The business, Ostomel said, seeks to ease the anxiety that often surrounds gift-giving.



Pyramids for painters


For Mike Bucci, necessity begat invention. As he began to prime and paint a set of bookshelves for his home, he found the job involved a little brushwork and a lot of waiting.

“It took forever,” Bucci said, “I had to paint one side, wait for it to dry, then paint the other.” Frustrated, Bucci devised a solution: small, plastic pyramids on which painters can prop the still-wet sides of freshly painted furniture while they start work on the opposite side.

When Bucci came up with the idea, he was happily employed with Capital One. A few months later, the financial firm announced it planned to cut Bucci's entire department. For a time, he considered seeking work elsewhere in the company.

“To be frank,” he said, “I had two kids at the time and had no intention of leaving a well-paying job to sell pieces of plastic.”

But he knew the constant fear of termination would wear him out, and the prospect of working for himself proved more attractive than continuing his career as a corporate cog.

Luckily for Bucci, the pieces of plastic have paid off. Since patenting the product, Bucci has sold millions of his aptly named Painters Pyramids. He’s used the proceeds to develop new products, including a turntable that allows 360-degree access to projects and a handheld water pump.

Bucci has written a book that guides would-be entrepreneurs down the path of turning product ideas into profitable businesses. He plans to self-publish it this summer.

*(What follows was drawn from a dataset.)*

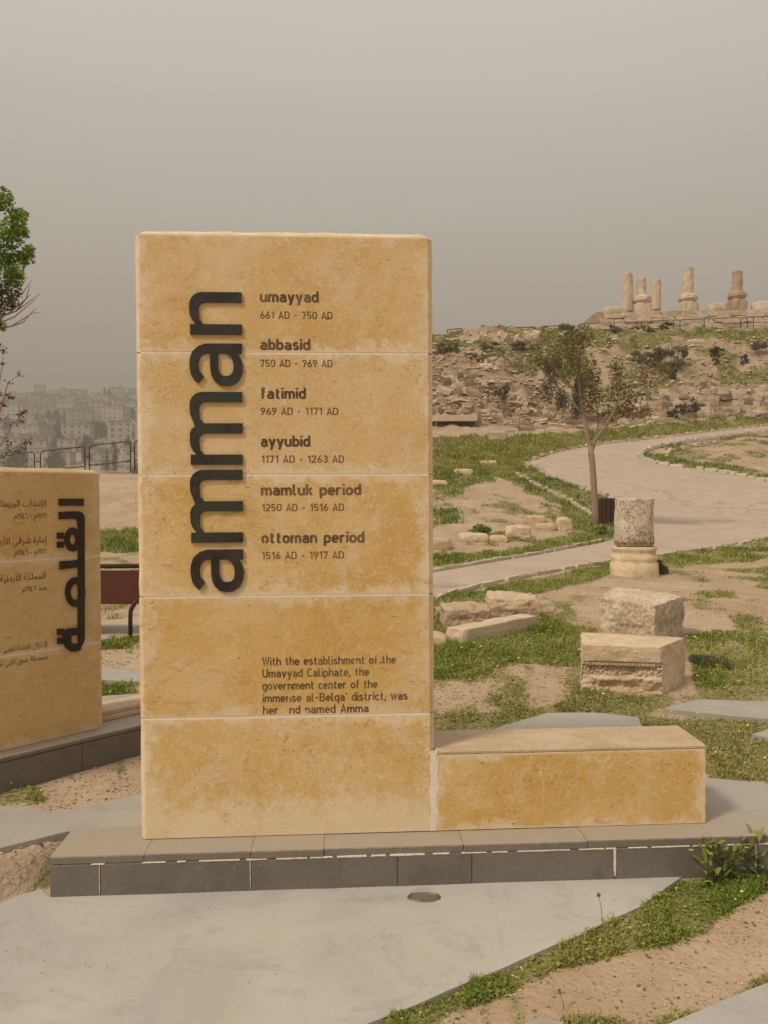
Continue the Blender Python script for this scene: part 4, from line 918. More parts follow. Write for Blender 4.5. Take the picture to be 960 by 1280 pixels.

Entertaining the notion of a new business


Gary Sneddon is a guitarist and celebrity impersonator who is working to turn his love of entertaining into a business.

The Edmonton, Alberta resident has been playing music professionally for more than thirty years. But until recently, his performing was a mere hobby. Sneddon earned his living chiefly through a series of day jobs, most recently as a baggage handler at an Edmonton airport.

But when a painful back injury ended Sneddon’s days of heavy lifting, he gave performing a second thought. Two-and-a-half years later, he is turning his passion for entertainment into his full-time gig. “You play because you love it,” Sneddon said.

His versatility — he can play in just about any musical style — wins him gigs and coffee shops, parties and weddings. And he keeps the audience hooked with spot-on celebrity impersonations. His repertoire includes American presidents and iconic actors like Jimmy Stewart and Clint Eastwood.



High-end and handmade


As a marketing executive, Teresa Fritschi secured top-tier media coverage for CEOs.

Now, she's still involved in media coverage, but for octogenarian knitters and artisans who live on remote islands off of Scotland’s northern coast. Fritschi is the founder of Thistle & Broom, an importer of high-end jewelry, clothing and accessories from Scottish artisans.

Fritschi founded the business when she tired of the constant layoffs in her former line of work — marketing and communications for information technology companies.

Scotland and its people have been a passion of Fritschi’s since her first visit there. Now, she sells almost approximately $1.65 million per year of their products, returning 66 percent of each item’s purchase price to its producer.

Though many of these producers possess renowned talent — appreciated by the likes of the Queen of England, Winston Churchill, and curators of the Scottish National Museum — they lack connection to a critical mass of consumers.

Fritschi’s business provides this connection, and her customers appreciate it, often sending thank-you notes to the Thistle & Broom knitters who craft their warm sweaters and the glass blowers who sculpt their sparkling stemware.

Fritschi said that although her business has a clear mission, she followed an indirect route to success.

“There isn’t a road map,” she said, “You follow your gut, listen to the messages, and leave yourself open to amazing opportunities.”